=== Supplied entries ===

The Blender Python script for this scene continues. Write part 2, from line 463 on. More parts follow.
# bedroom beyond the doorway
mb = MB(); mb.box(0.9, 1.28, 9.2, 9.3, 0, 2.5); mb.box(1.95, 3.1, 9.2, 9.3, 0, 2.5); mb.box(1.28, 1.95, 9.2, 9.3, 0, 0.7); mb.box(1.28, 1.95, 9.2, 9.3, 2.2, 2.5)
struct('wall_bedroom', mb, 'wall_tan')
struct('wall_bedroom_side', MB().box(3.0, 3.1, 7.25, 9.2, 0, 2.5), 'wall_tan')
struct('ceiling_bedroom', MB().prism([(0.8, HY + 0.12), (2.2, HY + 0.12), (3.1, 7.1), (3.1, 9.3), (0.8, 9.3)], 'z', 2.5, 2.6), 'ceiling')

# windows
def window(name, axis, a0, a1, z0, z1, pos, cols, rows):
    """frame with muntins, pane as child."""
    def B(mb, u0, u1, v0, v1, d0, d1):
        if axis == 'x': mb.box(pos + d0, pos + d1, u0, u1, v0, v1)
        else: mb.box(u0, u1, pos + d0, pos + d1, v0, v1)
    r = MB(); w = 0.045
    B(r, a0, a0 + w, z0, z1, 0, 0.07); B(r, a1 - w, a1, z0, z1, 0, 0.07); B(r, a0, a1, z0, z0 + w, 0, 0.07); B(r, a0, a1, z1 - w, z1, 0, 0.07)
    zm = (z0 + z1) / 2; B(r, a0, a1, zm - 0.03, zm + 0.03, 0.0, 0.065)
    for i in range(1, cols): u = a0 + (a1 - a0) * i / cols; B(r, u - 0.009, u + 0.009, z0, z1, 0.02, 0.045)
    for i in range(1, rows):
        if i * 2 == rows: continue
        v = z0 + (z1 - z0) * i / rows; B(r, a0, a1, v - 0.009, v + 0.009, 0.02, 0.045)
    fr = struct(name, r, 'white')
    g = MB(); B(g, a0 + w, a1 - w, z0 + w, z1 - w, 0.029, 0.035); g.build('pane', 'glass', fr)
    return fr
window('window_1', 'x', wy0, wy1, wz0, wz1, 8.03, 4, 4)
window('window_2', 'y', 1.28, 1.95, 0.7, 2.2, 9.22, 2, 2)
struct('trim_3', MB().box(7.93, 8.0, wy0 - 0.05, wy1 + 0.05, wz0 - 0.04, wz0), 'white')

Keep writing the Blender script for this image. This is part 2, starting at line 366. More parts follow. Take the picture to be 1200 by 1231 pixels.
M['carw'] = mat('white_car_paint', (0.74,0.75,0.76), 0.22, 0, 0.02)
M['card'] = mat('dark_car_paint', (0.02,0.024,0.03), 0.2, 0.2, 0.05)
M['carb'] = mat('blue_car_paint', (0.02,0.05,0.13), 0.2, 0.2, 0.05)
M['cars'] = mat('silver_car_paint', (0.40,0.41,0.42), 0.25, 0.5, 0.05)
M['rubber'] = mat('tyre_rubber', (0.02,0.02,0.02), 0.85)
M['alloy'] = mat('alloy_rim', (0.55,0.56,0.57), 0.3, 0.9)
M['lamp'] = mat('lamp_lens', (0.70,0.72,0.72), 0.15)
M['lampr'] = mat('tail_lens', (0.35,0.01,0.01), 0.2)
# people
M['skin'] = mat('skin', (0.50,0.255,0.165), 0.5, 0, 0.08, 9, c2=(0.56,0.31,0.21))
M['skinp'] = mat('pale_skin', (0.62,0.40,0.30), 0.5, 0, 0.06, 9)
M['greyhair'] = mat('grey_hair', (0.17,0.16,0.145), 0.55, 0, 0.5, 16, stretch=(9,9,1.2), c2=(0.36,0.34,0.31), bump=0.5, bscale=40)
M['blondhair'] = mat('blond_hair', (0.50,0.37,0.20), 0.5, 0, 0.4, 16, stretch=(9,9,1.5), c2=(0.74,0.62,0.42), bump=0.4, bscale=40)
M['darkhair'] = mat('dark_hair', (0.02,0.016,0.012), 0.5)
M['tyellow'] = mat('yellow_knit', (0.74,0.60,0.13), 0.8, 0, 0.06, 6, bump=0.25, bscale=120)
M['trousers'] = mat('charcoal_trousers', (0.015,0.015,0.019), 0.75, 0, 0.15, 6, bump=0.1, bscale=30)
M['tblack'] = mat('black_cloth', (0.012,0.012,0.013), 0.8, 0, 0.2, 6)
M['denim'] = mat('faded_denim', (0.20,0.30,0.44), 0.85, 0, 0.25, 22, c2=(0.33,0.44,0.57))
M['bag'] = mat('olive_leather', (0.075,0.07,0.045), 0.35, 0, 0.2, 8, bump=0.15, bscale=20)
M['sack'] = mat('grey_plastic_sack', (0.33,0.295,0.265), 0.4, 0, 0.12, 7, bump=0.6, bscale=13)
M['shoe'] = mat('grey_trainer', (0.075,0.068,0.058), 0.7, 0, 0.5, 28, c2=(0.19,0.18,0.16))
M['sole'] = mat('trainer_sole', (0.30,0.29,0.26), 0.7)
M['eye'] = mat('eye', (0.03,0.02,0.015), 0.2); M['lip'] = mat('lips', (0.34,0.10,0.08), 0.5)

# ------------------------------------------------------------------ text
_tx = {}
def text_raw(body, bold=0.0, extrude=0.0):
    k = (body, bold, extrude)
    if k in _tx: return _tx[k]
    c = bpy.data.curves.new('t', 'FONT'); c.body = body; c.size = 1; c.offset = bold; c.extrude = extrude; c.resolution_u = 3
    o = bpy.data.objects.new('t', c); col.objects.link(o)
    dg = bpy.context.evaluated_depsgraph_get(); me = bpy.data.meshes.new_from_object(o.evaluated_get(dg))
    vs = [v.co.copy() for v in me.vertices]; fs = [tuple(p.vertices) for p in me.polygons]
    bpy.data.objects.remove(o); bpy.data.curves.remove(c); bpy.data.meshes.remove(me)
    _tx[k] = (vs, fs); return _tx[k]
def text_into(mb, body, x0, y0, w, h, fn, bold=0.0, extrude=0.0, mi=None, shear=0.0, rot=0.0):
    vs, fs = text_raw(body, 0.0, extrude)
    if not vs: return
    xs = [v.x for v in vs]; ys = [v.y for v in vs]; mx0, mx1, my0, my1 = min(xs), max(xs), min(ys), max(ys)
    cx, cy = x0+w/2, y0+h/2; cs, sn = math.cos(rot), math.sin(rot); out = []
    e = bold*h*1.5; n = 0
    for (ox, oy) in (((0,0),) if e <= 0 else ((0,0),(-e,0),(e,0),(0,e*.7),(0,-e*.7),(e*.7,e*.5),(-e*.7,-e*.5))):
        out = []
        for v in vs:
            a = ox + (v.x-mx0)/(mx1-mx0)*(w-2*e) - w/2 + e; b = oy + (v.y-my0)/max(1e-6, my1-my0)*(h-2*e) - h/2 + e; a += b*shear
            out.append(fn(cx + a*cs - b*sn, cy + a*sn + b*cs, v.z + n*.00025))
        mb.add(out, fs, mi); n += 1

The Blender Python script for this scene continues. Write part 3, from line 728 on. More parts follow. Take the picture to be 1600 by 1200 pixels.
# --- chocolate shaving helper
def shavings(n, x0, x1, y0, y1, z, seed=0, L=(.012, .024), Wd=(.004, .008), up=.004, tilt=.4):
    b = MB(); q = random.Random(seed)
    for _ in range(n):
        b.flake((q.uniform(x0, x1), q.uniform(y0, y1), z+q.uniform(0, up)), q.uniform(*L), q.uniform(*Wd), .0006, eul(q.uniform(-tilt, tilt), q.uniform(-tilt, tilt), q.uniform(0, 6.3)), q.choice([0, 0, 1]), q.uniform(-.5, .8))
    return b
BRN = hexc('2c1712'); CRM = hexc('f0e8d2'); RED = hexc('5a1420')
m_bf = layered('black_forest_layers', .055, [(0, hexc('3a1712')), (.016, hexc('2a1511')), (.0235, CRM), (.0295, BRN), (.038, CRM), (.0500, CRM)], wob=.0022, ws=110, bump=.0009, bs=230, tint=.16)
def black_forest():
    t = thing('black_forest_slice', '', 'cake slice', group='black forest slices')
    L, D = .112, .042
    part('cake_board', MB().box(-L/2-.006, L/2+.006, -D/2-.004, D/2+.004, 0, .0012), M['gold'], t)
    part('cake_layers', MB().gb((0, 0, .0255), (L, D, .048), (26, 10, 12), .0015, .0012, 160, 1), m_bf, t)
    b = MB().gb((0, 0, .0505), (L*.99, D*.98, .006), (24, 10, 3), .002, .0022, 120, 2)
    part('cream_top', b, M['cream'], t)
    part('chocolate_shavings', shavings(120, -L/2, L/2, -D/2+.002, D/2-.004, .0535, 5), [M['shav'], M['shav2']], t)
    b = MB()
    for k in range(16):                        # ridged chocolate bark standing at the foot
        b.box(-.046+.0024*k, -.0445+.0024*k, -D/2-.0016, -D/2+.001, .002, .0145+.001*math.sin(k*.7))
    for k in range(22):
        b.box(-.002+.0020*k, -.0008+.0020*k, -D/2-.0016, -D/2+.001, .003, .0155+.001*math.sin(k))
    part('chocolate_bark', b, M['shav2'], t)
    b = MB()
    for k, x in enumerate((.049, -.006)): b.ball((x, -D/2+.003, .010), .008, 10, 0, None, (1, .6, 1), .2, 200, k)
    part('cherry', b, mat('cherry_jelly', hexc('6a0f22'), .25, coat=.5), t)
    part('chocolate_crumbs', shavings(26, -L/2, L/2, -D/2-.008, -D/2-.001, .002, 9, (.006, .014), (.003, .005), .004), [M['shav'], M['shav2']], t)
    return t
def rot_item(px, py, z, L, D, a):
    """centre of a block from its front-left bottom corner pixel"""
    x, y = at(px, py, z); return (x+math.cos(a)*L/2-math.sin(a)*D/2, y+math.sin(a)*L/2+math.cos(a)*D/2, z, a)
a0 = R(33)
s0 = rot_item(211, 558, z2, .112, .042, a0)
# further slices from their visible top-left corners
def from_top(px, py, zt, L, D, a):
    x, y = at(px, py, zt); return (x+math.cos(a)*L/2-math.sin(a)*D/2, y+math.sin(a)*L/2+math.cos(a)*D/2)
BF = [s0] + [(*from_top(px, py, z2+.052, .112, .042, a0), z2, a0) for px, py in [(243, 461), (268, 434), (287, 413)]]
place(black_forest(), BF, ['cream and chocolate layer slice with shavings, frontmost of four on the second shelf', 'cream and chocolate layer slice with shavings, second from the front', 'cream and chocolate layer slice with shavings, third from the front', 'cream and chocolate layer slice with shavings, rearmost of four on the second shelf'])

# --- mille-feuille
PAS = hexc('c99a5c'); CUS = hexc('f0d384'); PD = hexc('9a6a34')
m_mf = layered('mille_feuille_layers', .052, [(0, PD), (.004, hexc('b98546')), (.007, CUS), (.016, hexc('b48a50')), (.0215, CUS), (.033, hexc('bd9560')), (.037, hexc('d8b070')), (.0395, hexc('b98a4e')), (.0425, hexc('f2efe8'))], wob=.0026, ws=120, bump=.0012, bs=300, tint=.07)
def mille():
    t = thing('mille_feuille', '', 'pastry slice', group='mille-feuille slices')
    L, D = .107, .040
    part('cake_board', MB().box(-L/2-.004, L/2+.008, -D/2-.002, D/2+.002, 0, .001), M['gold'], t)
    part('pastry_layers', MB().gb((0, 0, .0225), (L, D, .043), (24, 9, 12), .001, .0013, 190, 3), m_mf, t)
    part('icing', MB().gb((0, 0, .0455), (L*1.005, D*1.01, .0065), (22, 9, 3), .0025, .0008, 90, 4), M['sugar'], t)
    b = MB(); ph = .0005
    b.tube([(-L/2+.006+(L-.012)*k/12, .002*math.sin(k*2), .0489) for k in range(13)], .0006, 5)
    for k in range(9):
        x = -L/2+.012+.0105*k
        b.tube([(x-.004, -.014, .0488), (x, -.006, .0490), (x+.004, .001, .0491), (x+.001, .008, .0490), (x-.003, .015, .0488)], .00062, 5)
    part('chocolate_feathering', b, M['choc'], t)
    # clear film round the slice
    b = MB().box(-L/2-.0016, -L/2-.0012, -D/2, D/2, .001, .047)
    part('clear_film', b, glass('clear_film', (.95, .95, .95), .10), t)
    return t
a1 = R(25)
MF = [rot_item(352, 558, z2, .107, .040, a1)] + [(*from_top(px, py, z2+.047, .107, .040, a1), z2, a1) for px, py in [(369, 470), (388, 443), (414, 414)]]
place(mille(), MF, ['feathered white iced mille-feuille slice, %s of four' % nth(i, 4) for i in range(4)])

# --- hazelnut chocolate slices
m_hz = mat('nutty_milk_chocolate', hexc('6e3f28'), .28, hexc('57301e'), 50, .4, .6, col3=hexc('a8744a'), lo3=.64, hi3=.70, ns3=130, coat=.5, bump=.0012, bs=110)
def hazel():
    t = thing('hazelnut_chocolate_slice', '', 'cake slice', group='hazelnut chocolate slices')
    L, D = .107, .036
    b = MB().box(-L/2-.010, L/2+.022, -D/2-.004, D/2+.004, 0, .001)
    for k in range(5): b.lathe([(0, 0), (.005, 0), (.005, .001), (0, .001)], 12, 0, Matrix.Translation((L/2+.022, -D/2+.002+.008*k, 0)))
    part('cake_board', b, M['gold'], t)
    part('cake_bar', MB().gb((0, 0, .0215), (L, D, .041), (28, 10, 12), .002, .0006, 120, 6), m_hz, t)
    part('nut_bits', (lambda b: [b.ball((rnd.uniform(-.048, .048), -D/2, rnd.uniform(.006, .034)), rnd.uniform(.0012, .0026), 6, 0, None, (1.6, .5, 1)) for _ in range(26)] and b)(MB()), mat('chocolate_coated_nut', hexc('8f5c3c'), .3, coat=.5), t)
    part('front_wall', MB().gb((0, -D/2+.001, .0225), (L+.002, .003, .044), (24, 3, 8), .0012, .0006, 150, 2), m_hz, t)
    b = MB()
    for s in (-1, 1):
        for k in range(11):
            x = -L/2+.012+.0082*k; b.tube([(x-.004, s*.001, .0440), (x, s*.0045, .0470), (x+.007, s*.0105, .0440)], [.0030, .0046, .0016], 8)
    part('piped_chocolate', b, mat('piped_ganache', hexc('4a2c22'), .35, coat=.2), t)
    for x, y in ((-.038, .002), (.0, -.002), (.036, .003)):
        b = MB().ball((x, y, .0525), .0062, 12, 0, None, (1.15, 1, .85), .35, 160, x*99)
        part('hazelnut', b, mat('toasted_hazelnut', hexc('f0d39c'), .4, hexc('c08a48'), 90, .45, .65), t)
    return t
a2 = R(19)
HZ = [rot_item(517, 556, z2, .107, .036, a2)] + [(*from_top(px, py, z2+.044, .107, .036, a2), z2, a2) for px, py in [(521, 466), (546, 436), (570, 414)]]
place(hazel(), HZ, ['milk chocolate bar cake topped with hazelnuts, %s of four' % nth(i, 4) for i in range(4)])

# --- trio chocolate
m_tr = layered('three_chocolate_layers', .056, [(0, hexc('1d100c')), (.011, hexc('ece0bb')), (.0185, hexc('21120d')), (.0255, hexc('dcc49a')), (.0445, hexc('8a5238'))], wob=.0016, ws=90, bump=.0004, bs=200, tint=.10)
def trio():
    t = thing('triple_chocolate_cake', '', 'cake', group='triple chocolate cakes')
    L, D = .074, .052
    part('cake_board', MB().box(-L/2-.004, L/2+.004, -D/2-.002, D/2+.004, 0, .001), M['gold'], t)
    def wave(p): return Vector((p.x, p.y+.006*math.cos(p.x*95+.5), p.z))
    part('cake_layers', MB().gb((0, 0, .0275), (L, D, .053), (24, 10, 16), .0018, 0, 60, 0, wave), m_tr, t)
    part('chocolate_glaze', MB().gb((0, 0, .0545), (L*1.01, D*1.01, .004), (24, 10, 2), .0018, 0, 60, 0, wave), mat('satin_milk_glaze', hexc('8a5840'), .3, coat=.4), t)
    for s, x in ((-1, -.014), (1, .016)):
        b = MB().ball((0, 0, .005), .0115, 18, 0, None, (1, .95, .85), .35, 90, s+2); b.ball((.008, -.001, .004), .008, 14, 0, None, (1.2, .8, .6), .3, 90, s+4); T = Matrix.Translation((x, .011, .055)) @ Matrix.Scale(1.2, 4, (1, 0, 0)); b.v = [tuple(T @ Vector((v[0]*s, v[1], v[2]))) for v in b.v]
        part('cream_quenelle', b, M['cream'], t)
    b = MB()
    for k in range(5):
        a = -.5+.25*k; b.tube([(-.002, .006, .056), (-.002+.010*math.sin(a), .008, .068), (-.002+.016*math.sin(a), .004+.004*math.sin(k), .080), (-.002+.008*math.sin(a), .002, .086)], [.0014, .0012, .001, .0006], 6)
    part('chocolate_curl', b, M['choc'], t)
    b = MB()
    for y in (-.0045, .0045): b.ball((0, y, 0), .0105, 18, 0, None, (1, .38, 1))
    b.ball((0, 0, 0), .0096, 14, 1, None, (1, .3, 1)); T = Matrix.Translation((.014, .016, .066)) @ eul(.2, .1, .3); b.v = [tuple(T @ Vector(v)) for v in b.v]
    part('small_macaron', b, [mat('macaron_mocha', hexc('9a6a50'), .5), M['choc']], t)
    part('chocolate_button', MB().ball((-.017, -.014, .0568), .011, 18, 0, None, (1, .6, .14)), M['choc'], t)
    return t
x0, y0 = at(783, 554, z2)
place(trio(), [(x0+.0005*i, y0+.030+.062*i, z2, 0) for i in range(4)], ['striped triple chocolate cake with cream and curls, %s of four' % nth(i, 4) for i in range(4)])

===

● Exercise prompt:
From the top of the listing above, restate each line word for word up to and including the line with "struct('trim_3', MB().box(7.93, 8.0, wy0"; add nothing else.

● Task result:
The Blender Python script for this scene continues. Write part 2, from line 463 on. More parts follow.
# bedroom beyond the doorway
mb = MB(); mb.box(0.9, 1.28, 9.2, 9.3, 0, 2.5); mb.box(1.95, 3.1, 9.2, 9.3, 0, 2.5); mb.box(1.28, 1.95, 9.2, 9.3, 0, 0.7); mb.box(1.28, 1.95, 9.2, 9.3, 2.2, 2.5)
struct('wall_bedroom', mb, 'wall_tan')
struct('wall_bedroom_side', MB().box(3.0, 3.1, 7.25, 9.2, 0, 2.5), 'wall_tan')
struct('ceiling_bedroom', MB().prism([(0.8, HY + 0.12), (2.2, HY + 0.12), (3.1, 7.1), (3.1, 9.3), (0.8, 9.3)], 'z', 2.5, 2.6), 'ceiling')

# windows
def window(name, axis, a0, a1, z0, z1, pos, cols, rows):
    """frame with muntins, pane as child."""
    def B(mb, u0, u1, v0, v1, d0, d1):
        if axis == 'x': mb.box(pos + d0, pos + d1, u0, u1, v0, v1)
        else: mb.box(u0, u1, pos + d0, pos + d1, v0, v1)
    r = MB(); w = 0.045
    B(r, a0, a0 + w, z0, z1, 0, 0.07); B(r, a1 - w, a1, z0, z1, 0, 0.07); B(r, a0, a1, z0, z0 + w, 0, 0.07); B(r, a0, a1, z1 - w, z1, 0, 0.07)
    zm = (z0 + z1) / 2; B(r, a0, a1, zm - 0.03, zm + 0.03, 0.0, 0.065)
    for i in range(1, cols): u = a0 + (a1 - a0) * i / cols; B(r, u - 0.009, u + 0.009, z0, z1, 0.02, 0.045)
    for i in range(1, rows):
        if i * 2 == rows: continue
        v = z0 + (z1 - z0) * i / rows; B(r, a0, a1, v - 0.009, v + 0.009, 0.02, 0.045)
    fr = struct(name, r, 'white')
    g = MB(); B(g, a0 + w, a1 - w, z0 + w, z1 - w, 0.029, 0.035); g.build('pane', 'glass', fr)
    return fr
window('window_1', 'x', wy0, wy1, wz0, wz1, 8.03, 4, 4)
window('window_2', 'y', 1.28, 1.95, 0.7, 2.2, 9.22, 2, 2)
struct('trim_3', MB().box(7.93, 8.0, wy0 - 0.05, wy1 + 0.05, wz0 - 0.04, wz0), 'white')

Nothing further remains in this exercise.